Ces paroles sont remarquables dans la bouche d’un homme qui devait mourir en duel.

En 1800, lorsque je rentrai en France, j’ignorais que sur le rivage où je débarquais il me naissait un ami[2]. J’ai vu, en 1836, descendre cet ami au tombeau sans ces consolations religieuses dont je rapportais le souvenir dans ma patrie la première année du siècle.

Je suivis le cercueil depuis la maison mortuaire jusqu’au lieu de la sépulture ; je marchais auprès du père de M. Carrel et donnais le bras à M. Arago : M. Arago a mesuré le ciel que j’ai chanté.

Arrivé à la porte du petit cimetière champêtre, le convoi s’arrêta ; des discours furent prononcés. L’absence de la croix m’apprenait que le signe de mon affliction devait rester renfermé au fond de mon âme.
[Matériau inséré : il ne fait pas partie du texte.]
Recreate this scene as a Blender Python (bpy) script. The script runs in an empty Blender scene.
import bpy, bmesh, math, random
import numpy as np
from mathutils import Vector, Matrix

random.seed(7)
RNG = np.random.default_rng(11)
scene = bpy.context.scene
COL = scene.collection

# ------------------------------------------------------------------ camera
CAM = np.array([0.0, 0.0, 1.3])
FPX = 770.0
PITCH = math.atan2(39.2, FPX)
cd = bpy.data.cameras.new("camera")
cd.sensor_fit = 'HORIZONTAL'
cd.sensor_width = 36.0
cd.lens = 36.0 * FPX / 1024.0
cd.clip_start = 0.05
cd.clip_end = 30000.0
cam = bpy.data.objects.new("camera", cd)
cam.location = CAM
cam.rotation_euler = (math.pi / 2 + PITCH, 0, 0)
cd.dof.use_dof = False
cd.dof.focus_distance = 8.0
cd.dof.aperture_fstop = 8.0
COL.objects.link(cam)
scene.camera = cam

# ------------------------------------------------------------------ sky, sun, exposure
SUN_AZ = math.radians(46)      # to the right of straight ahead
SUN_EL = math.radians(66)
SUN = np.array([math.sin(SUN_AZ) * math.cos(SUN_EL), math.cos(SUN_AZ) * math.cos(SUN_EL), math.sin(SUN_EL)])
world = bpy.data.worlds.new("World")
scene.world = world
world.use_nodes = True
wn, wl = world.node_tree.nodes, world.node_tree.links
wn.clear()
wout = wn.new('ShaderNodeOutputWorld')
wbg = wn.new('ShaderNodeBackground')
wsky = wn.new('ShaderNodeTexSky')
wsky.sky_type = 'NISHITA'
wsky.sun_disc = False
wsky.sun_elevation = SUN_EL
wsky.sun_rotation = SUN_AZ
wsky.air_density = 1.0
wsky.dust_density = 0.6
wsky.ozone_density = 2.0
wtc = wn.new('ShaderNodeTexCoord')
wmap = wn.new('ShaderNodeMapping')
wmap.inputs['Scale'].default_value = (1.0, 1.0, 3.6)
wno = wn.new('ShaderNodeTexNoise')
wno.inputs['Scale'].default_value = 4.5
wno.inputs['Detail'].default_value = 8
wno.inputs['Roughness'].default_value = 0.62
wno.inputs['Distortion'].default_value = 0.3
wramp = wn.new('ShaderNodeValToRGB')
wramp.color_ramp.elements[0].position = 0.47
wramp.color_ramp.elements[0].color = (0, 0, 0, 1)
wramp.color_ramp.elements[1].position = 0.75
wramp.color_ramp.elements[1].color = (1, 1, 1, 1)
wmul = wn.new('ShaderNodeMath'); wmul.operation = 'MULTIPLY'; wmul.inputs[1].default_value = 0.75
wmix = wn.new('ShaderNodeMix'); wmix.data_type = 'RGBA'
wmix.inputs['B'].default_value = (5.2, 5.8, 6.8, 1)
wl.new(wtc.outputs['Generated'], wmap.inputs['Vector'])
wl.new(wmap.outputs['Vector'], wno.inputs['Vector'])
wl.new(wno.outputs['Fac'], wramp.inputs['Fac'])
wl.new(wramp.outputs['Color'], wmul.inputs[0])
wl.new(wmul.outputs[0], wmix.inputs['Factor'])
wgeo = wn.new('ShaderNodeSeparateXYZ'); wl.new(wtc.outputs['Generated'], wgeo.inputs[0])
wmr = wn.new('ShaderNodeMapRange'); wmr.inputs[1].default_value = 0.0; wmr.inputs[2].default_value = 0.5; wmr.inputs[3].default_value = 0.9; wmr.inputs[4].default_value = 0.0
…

Il y avait six ans qu’aux journées de Juillet, passant devant la colonnade du Louvre, près d’une fosse ouverte, j’y rencontrai des jeunes gens qui me rapportèrent au Luxembourg, où j’allais protester en faveur d’une royauté qu’ils venaient d’abattre ; après six ans, je revenais, à l’anniversaire des fêtes de Juil-

  1. L’article de Carrel sur le suicide du jeune et malheureux Sautelet avait paru dans la Revue de Paris en juin 1830 sous ce titre : Une Mort volontaire.
  2. Chateaubriand débarqua à Calais le 8 mai 1800 ; le même jour, 8 mai, Armand Carrel naissait à Rouen.